◆ **Records shown**

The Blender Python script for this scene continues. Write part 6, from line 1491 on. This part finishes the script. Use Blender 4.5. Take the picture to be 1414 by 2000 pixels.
--
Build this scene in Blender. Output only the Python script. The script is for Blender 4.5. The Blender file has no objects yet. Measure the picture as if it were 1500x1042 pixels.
---
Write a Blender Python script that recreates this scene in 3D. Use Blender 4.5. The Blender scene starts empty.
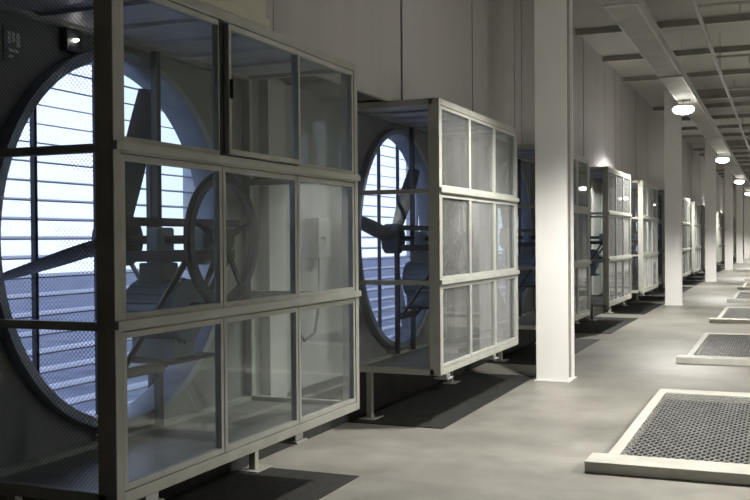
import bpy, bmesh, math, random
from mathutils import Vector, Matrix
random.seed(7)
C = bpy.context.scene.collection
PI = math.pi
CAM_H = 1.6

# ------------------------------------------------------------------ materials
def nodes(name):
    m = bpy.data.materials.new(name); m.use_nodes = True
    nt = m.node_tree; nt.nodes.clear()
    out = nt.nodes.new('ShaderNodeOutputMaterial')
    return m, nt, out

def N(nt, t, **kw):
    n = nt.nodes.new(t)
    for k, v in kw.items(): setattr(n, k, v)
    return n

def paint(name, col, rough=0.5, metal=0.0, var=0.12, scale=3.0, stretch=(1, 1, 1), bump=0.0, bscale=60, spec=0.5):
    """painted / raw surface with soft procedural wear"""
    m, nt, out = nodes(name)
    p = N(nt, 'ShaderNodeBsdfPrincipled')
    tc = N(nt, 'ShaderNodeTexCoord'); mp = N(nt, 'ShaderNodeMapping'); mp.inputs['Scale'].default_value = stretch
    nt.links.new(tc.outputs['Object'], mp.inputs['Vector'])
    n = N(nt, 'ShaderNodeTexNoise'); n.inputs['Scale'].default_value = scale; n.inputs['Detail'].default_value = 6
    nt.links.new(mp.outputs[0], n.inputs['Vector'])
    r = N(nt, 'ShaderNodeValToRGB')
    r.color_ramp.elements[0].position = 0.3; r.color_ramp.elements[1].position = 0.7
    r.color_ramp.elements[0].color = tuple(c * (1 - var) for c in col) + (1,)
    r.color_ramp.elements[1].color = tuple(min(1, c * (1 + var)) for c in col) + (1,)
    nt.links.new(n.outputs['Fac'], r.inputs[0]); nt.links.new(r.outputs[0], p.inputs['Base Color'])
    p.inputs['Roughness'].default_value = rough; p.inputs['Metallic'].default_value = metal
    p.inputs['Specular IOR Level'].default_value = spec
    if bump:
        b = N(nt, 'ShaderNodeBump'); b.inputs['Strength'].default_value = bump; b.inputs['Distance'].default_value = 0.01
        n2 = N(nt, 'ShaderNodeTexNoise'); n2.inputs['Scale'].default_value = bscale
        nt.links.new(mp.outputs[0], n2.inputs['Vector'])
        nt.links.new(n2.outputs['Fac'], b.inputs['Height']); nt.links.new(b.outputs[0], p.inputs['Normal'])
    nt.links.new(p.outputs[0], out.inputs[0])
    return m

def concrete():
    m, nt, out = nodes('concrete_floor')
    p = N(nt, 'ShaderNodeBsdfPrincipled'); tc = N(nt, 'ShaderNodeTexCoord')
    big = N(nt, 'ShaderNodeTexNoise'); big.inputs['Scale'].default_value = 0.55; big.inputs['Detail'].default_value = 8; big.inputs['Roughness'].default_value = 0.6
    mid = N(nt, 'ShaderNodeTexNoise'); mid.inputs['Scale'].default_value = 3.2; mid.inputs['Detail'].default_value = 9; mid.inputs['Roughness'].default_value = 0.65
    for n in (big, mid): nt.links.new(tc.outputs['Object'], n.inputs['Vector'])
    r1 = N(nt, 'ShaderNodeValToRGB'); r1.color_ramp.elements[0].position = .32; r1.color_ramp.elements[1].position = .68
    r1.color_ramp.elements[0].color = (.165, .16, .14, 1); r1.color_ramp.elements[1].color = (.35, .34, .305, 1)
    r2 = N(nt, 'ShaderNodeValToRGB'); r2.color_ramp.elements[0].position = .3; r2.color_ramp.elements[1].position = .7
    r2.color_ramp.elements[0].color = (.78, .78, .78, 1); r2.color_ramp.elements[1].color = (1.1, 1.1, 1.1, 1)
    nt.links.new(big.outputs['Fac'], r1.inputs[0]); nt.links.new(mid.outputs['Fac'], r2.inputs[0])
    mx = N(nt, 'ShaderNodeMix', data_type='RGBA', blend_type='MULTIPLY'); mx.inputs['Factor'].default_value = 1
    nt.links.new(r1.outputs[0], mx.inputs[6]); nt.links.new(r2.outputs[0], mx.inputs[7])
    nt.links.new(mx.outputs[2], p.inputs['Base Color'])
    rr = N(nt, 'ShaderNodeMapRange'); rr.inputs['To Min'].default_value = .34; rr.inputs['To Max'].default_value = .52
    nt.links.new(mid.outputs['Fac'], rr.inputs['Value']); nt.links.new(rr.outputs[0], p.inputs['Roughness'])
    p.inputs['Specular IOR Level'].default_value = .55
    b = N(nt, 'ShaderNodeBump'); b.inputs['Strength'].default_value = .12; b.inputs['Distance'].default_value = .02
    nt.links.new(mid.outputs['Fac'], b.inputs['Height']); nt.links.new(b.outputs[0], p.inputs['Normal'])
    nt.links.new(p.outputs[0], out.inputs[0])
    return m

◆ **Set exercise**
Write out every line of the entries that holds the word "picture".

◆ **Answer for this exercise**
The Blender Python script for this scene continues. Write part 6, from line 1491 on. This part finishes the script. Use Blender 4.5. Take the picture to be 1414 by 2000 pixels.
Build this scene in Blender. Output only the Python script. The script is for Blender 4.5. The Blender file has no objects yet. Measure the picture as if it were 1500x1042 pixels.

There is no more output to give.